The artificial neural network method (ANN) is widely used in both
modeling and optimization of manufacturing processes. Determination of
optimum processing parameters plays a key role as far as both cost and
time are concerned within the manufacturing sector. The burnishing
process is simple, easy and cost-effective, and thus it is more common
to replace other surface finishing processes in the manufacturing
sector. This study investigates the effect of burnishing parameters such
as the number of passes, burnishing force, burnishing speed and feed
rate on the surface roughness and microhardness of an AZ91D magnesium
alloy using different artificial neural network models (i.e. the
function fitting neural network (FITNET), generalized regression neural
network (GRNN), cascade-forward neural network (CFNN) and feed-forward
neural network (FFNN). A total of 1440 different estimates were made by
means of ANN methods using different parameters. The best average
performance results for surface roughness and microhardness are obtained
by the FITNET model (i.e. mean square error (MSE): 0.00060608, mean
absolute error (MAE): 0.01556013, multiple correlation coefficient (R):
0.99944545), using the Bayesian regularization process (trainbr)).

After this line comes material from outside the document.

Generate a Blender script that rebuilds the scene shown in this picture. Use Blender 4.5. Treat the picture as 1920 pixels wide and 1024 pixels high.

The
FITNET model is followed by the FFNN (i.e. MAE: 0.01707086, MSE:
0.00072907, R: 0.99932069) and CFNN (i.e. MAE: 0.01759166, MSE:
0.00080154, R: 0.99924845) models with very small differences,
respectively. The GRNN model has noted worse estimation results
(i.e.
MSE: 0.00198232, MAE: 0.02973829, R: 0.99900783) as compared with the
other models. As a result, MSE, MAE and R values show that it is
possible to predict the surface roughness and microhardness results of
the burnishing process with high accuracy using ANN models.